Seeing is believing

The idea of visual literacy is one that’s been around for quite some time. In this new era of being inundated with visual media at each and every turn, teaching skills of visual literacy suddenly become of paramount importance.

In reading Erin Riesland’s Visual Literacy in the Classroom, some things that she wrote jumped out at me:

Although the definition of literacy remains a hotly contested topic among educators and researchers, it is hard to deny that technology is driving the debate. While reading and writing will most likely remain at the heart of standard literacy education, educators should reconsider what it means to be literate in the technological age.

Additionally, she goes on to say:

Advertisers understand how to reach youngsters (and really, just about anyone) far better than educators. Professional visual communicators hold the power when communicating in the modern media image-centric environment.

This is something that educators have been talking about for quite a while. What does literacy mean now, in this digital age? How do we teach our kids about literacy when we are still trying to understand what it means ourselves?

Just defining visual literacy can prove to be a daunting task. I found this site that offered up a myriad of quotes and definitions about visual literacy. This quote summed up my feelings about visual literacy fairly well:

“Each of us reacts to the picture on the basis of our own sensitivity, culture, intelligence, mood and passion. What is more, the interpretation of one and the same photograph will be different at different times. A photograph produced today will offer a different impact tomorrow. Even the place where the photograph is seen can dictate our reactions. A photograph published in a gossip weekly cannot have, a priori, the same impact as a photograph on display in a museum or of another printed in a sophisticated book. The environment where the photograph appears may determine our reading of it.” (Source:
Grazia Neri from “Ethics and Photography”)

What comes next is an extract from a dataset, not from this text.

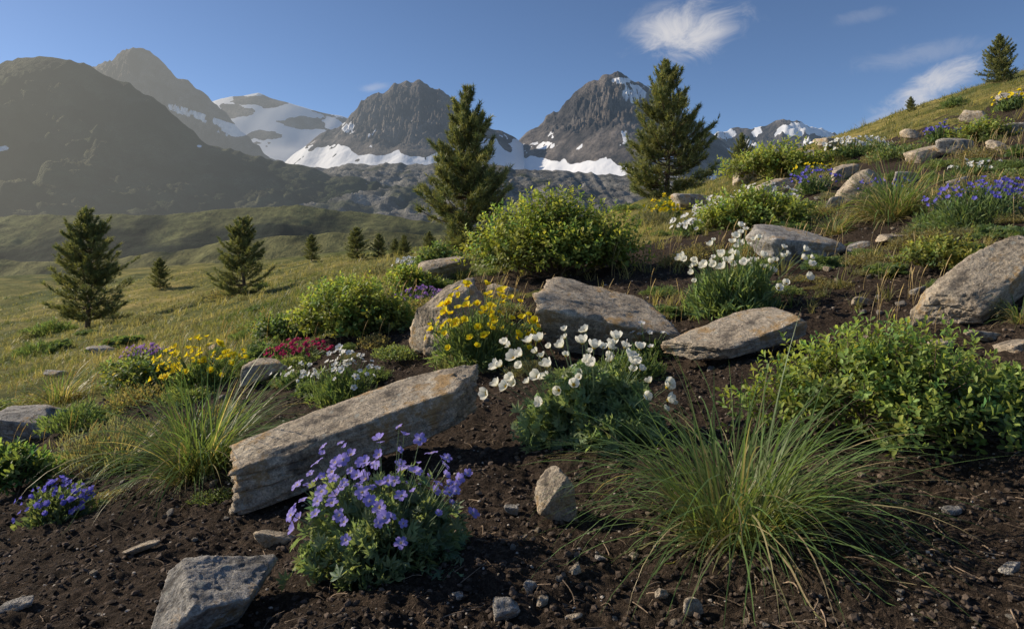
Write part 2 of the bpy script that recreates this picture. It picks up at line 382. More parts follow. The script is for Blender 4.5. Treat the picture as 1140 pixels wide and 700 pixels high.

This is an important component when looking at visual literacy. Using this explanation of visual literacy, do we teach this to our students and make sure they understand it?

Frank Baker, a well-known media educator, writes about students and media literacy:

Many of our students believe everything they see–including digitally altered images sent to them online.

These are all ideas that we need to be aware of as we take on the task of educating our students to be prepared for this new age of literacy. We also need to begin to understand how we ‘see’ visual media ourselves.